Kavanaugh also showed little understanding that OSHA was enacted because lawmakers saw a need for government involvement to help assure safety in all workplaces. Kavanaugh turns OSHA on his head, asking “when should we as a society paternalistically decide” that participants in entertainment activities “must be protected from themselves.” He forgets that Congress, in enacting the OSHA law, answered that question—and called on all employers to protect their employees. (The law doesn’t mention any exemption for entertainment industries.)
Kavanaugh essentially writes, not to worry if OSHA can't intervene to assure safety at SeaWorld.

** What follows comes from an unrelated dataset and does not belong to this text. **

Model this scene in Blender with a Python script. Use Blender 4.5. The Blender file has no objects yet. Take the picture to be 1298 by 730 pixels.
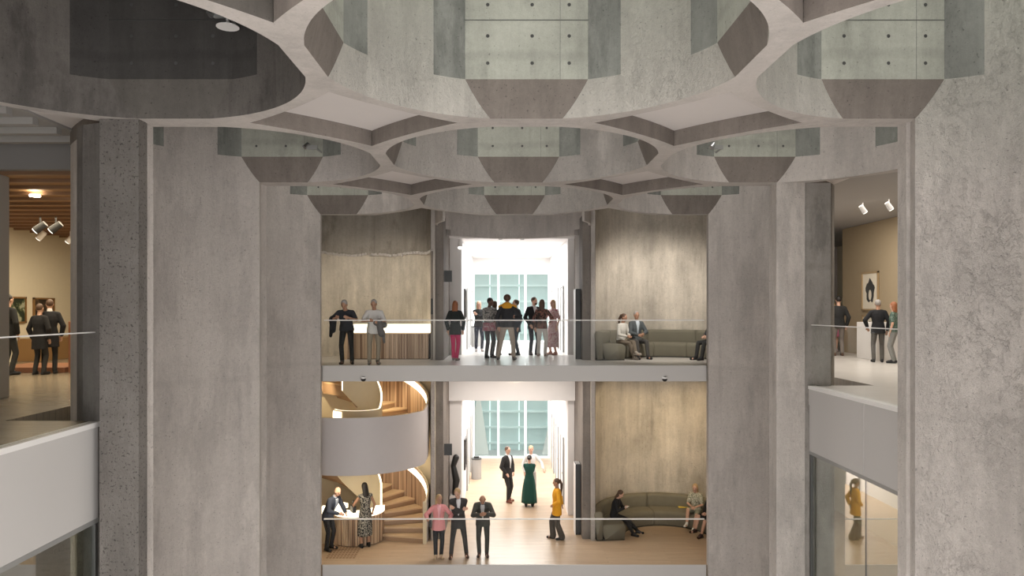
import bpy, math, random
import numpy as np
from mathutils import Vector, Matrix
random.seed(7)
S = 4.5
col = bpy.context.scene.collection
scene = bpy.context.scene
CX, CZ = -0.065*S, 1.42
F = 925.0
ZR = 3.76
SX = 0.962
RHO = 0.466
ROW0 = 0.535
R = math.radians

# ------------------------------------------------------------------ materials
def new_mat(name):
    m = bpy.data.materials.new(name); m.use_nodes = True
    nt = m.node_tree; b = nt.nodes['Principled BSDF']
    return m, nt, b
def flat(name, c, rough=0.6, metal=0.0, emit=None, es=0.0, noise=0.0, nscale=8.0, spec=0.5):
    m, nt, b = new_mat(name)
    b.inputs['Base Color'].default_value = (*c, 1)
    b.inputs['Roughness'].default_value = rough
    b.inputs['Metallic'].default_value = metal
    b.inputs['Specular IOR Level'].default_value = spec
    if emit:
        b.inputs['Emission Color'].default_value = (*emit, 1); b.inputs['Emission Strength'].default_value = es
    if noise:
        g = nt.nodes.new('ShaderNodeNewGeometry'); n = nt.nodes.new('ShaderNodeTexNoise'); n.inputs['Scale'].default_value = nscale
        n.inputs['Detail'].default_value = 4
        nt.links.new(g.outputs['Position'], n.inputs['Vector'])
        r = nt.nodes.new('ShaderNodeMapRange'); r.inputs['To Min'].default_value = 1-noise; r.inputs['To Max'].default_value = 1+noise
        nt.links.new(n.outputs['Fac'], r.inputs['Value'])
        x = nt.nodes.new('ShaderNodeVectorMath'); x.operation = 'SCALE'; x.inputs[0].default_value = c
        nt.links.new(r.outputs[0], x.inputs['Scale']); nt.links.new(x.outputs[0], b.inputs['Base Color'])
    return m
def concrete(name, c, var=0.16, streak=0.12, bump=0.25, pit=0.5, lines=0.0, c2=None, blotch=0.0, rough_scale=22, patch=.13, pits=.6, pt=.66, relief=0.0):
    m, nt, b = new_mat(name); N = nt.nodes.new; L = nt.links.new
    b.inputs['Roughness'].default_value = 0.9; b.inputs['Specular IOR Level'].default_value = 0.25
    g = N('ShaderNodeNewGeometry')
    def noise(scale, vec=(1,1,1), det=5, rough=0.6):
        mp = N('ShaderNodeMapping'); mp.inputs['Scale'].default_value = vec; L(g.outputs['Position'], mp.inputs['Vector'])
        n = N('ShaderNodeTexNoise'); n.inputs['Scale'].default_value = scale; n.inputs['Detail'].default_value = det; n.inputs['Roughness'].default_value = rough
        L(mp.outputs[0], n.inputs['Vector']); return n.outputs['Fac']
    def rng(v, a, bb, lo, hi):
        r = N('ShaderNodeMapRange'); r.inputs['From Min'].default_value = a; r.inputs['From Max'].default_value = bb
        r.inputs['To Min'].default_value = lo; r.inputs['To Max'].default_value = hi; L(v, r.inputs['Value']); return r.outputs[0]
    def mul(a, bb):
        x = N('ShaderNodeMath'); x.operation = 'MULTIPLY'; L(a, x.inputs[0]); L(bb, x.inputs[1]); return x.outputs[0]
    v = rng(noise(0.9), .3, .7, 1-var, 1+var)
    v = mul(v, rng(noise(2.2, (1,1,.06), 6), .3, .7, 1-streak, 1+streak))
    v = mul(v, rng(noise(9, (1,1,.12), 4), .25, .75, 1-streak*.6, 1+streak*.6))
    v = mul(v, rng(noise(14, det=6, rough=.75), .3, .7, .93, 1.07))
    fine = noise(70, det=3)
    v = mul(v, rng(fine, .3, .7, .95, 1.05))
    v = mul(v, rng(noise(30, det=2), pt, pt+.05, 1, pits))
    v = mul(v, rng(noise(1.7, (1,1,.35), det=8, rough=.7), .50, .60, 1, 1-patch))
    v = mul(v, rng(noise(1.1, (1,1,.7), det=10, rough=.8), .36, .44, 1+patch*.5, 1))
    v = mul(v, rng(noise(5, (1,1,.05), det=3), .64, .70, 1, 1-streak*.9))
    if relief: v = mul(v, rng(noise(.8, (1,1,.25), det=9, rough=.62), .60, .62, 1, 1.13))
    if not lines:
        w = N('ShaderNodeTexWave'); w.bands_direction = 'Z'; w.inputs['Scale'].default_value = .045; w.inputs['Distortion'].default_value = .6; w.inputs['Detail'].default_value = 2; w.inputs['Detail Scale'].default_value = .8
        L(g.outputs['Position'], w.inputs['Vector']); v = mul(v, rng(w.outputs['Fac'], 0, .0012, .94, 1))
    if blotch: v = mul(v, rng(noise(.5, (1,1,.5), 3), .45, .62, 1, 1-blotch))
    if lines:
        w = N('ShaderNodeTexWave'); w.bands_direction = 'Z'; w.inputs['Scale'].default_value = .28; w.inputs['Distortion'].default_value = 1.2; w.inputs['Detail'].default_value = 3
        L(g.outputs['Position'], w.inputs['Vector']); v = mul(v, rng(w.outputs['Fac'], 0, .05, 1-lines, 1))
    vm = N('ShaderNodeVectorMath'); vm.operation = 'SCALE'; vm.inputs[0].default_value = c; L(v, vm.inputs['Scale'])
    if c2:
        sp = N('ShaderNodeSeparateXYZ'); L(g.outputs['Position'], sp.inputs[0]); mc = N('ShaderNodeMix'); mc.data_type = 'RGBA'
        L(rng(sp.outputs['Z'], 2.8, 5.2, 0, 1), mc.inputs[0]); mc.inputs[6].default_value = (*c2, 1); mc.inputs[7].default_value = (*c, 1); L(mc.outputs[2], vm.inputs[0])
    L(vm.outputs[0], b.inputs['Base Color'])
    hgt = N('ShaderNodeMath'); hgt.operation = 'ADD'
    L(rng(noise(rough_scale, (1,1,.6), det=8, rough=.75), .3, .7, 0, 1), hgt.inputs[0]); L(mul(rng(fine, .3, .7, 0, .3), rng(noise(1.3), .4, .6, .3, 1.5)), hgt.inputs[1])
    bp = N('ShaderNodeBump'); bp.inputs['Strength'].default_value = bump; bp.inputs['Distance'].default_value = .03*pit
    hout = hgt.outputs[0]
    if relief:
        r1 = mul(rng(noise(7, (1,1,.7), det=9, rough=.7), .50, .54, 0, 1), rng(noise(.9, (1,1,.5), det=2), .45, .60, .15, relief))
        h2 = N('ShaderNodeMath'); h2.operation = 'ADD'; L(hout, h2.inputs[0]); L(r1, h2.inputs[1]); hout = h2.outputs[0]
    L(hout, bp.inputs['Height']); L(bp.outputs[0], b.inputs['Normal'])
    return m
def glass(name, tint, base, ior=1.5, gl=(1,1,1)):
    m, nt, b = new_mat(name); N = nt.nodes.new; L = nt.links.new
    nt.nodes.remove(b); out = nt.nodes['Material Output']
    t = N('ShaderNodeBsdfTransparent'); t.inputs[0].default_value = (*tint, 1)
    gsy = N('ShaderNodeBsdfGlossy'); gsy.inputs['Roughness'].default_value = 0.0; gsy.inputs['Color'].default_value = (*gl, 1)
    f = N('ShaderNodeFresnel'); gg = N('ShaderNodeNewGeometry'); q = N('ShaderNodeMath'); q.operation = 'MULTIPLY_ADD'
    q.inputs[1].default_value = 1/ior-ior; q.inputs[2].default_value = ior; L(gg.outputs['Backfacing'], q.inputs[0]); L(q.outputs[0], f.inputs['IOR'])
    a = N('ShaderNodeMath'); a.operation = 'MULTIPLY_ADD'; a.use_clamp = True; a.inputs[1].default_value = .10 if base == 0 else .6; a.inputs[2].default_value = base
    L(f.outputs[0], a.inputs[0]); mx = N('ShaderNodeMixShader'); L(a.outputs[0], mx.inputs[0]); L(t.outputs[0], mx.inputs[1]); L(gsy.outputs[0], mx.inputs[2])
    L(mx.outputs[0], out.inputs['Surface']); return m
def planks(name, c1, c2, rough=0.35, sx=.14, sy=1.6):
    m, nt, b = new_mat(name); N = nt.nodes.new; L = nt.links.new
    g = N('ShaderNodeNewGeometry'); mp = N('ShaderNodeMapping'); L(g.outputs['Position'], mp.inputs['Vector'])
    br = N('ShaderNodeTexBrick'); br.inputs['Scale'].default_value = 1; br.inputs['Brick Width'].default_value = sy; br.inputs['Row Height'].default_value = sx
    br.inputs['Mortar Size'].default_value = .004; br.inputs['Color1'].default_value = (*c1, 1); br.inputs['Color2'].default_value = (*c2, 1)
    br.inputs['Mortar'].default_value = (*[v*.6 for v in c1], 1); L(mp.outputs[0], br.inputs['Vector'])
    n = N('ShaderNodeTexNoise'); n.inputs['Scale'].default_value = 3; mp2 = N('ShaderNodeMapping'); mp2.inputs['Scale'].default_value = (.6, 6, 1)
    L(g.outputs['Position'], mp2.inputs['Vector']); L(mp2.outputs[0], n.inputs['Vector'])
    mx = N('ShaderNodeMix'); mx.data_type = 'RGBA'; mx.blend_type = 'MULTIPLY'; mx.inputs[0].default_value = .35
    L(br.outputs['Color'], mx.inputs[6]); L(n.outputs['Fac'], mx.inputs[7]); L(mx.outputs[2], b.inputs['Base Color'])
    b.inputs['Roughness'].default_value = rough
    return m
def slat_mat(name):
    m, nt, b = new_mat(name); N = nt.nodes.new; L = nt.links.new
    oi = N('ShaderNodeTexCoord'); n = N('ShaderNodeTexNoise'); n.inputs['Scale'].default_value = 14; n.inputs['Detail'].default_value = 1
    g = N('ShaderNodeNewGeometry'); mp = N('ShaderNodeMapping'); mp.inputs['Scale'].default_value = (1,1,0.02)
    L(g.outputs['Position'], mp.inputs['Vector']); L(mp.outputs[0], n.inputs['Vector'])
    cr = N('ShaderNodeValToRGB'); e = cr.color_ramp.elements; e[0].position = .35; e[0].color = (.22,.13,.08,1); e[1].position = .62; e[1].color = (.62,.45,.31,1)
    L(n.outputs['Fac'], cr.inputs[0]); L(cr.outputs[0], b.inputs['Base Color']); b.inputs['Roughness'].default_value = .5
    return m
def pattern(name, c1, c2, c3, scale=22, t=.5):
    m, nt, b = new_mat(name); N = nt.nodes.new; L = nt.links.new
    tc = N('ShaderNodeTexCoord'); v = N('ShaderNodeTexNoise'); v.inputs['Scale'].default_value = scale; v.inputs['Detail'].default_value = 2
    L(tc.outputs['Object'], v.inputs['Vector'])
    cr = N('ShaderNodeValToRGB'); cr.color_ramp.interpolation = 'CONSTANT'; e = cr.color_ramp.elements
    e[0].position = 0; e[0].color = (*c1, 1); e[1].position = t; e[1].color = (*c2, 1); q = e.new(min(t+.09, .98)); q.color = (*c3, 1)
    L(v.outputs['Fac'], cr.inputs[0]); L(cr.outputs[0], b.inputs['Base Color']); b.inputs['Roughness'].default_value = .85
    return m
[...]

He said that state tort law—for instance, lawsuits that workers bring against their employer because a machine chopped off an arm—would pressure SeaWorld to assure safety to its workers. But Kavanaugh bafflingly fails to realize that the workers compensation system was set up in the early 1900s in large part to prohibit workers from filing tort lawsuits against their employers. Moreover, state tort law compensates employees only after an arm is amputated or a worker is crippled, while government regulation in the form of OSHA aims to prevent such horrific injuries from ever happening.
In likening Dawn Brancheau to NFL players and NASCAR drivers, Kavanaugh essentially embraced a pro-corporate legal doctrine that was prevalent in the 19th century—that workers assume the risks inherent in a dangerous job. In other words, if Brancheau got killed or injured, well, tough luck. It's on them. David Michaels, the head of OSHA under President Obama, criticized Kavanaugh for making “the perverse and erroneous assertion that the law allows SeaWorld trainers to willingly accept the risk of violent death as part of their job.” Kavanaugh ignores one of the central purposes of OSHA: to discard the archaic idea of assumption of risk and instead make sure that every employer takes action when there are risks of serious injury or death for employees.
It's hard to believe that American workers, including the many blue-collar workers who voted for Donald Trump, would want someone on the Supreme Court who has such archaic, unsympathetic views on worker safety.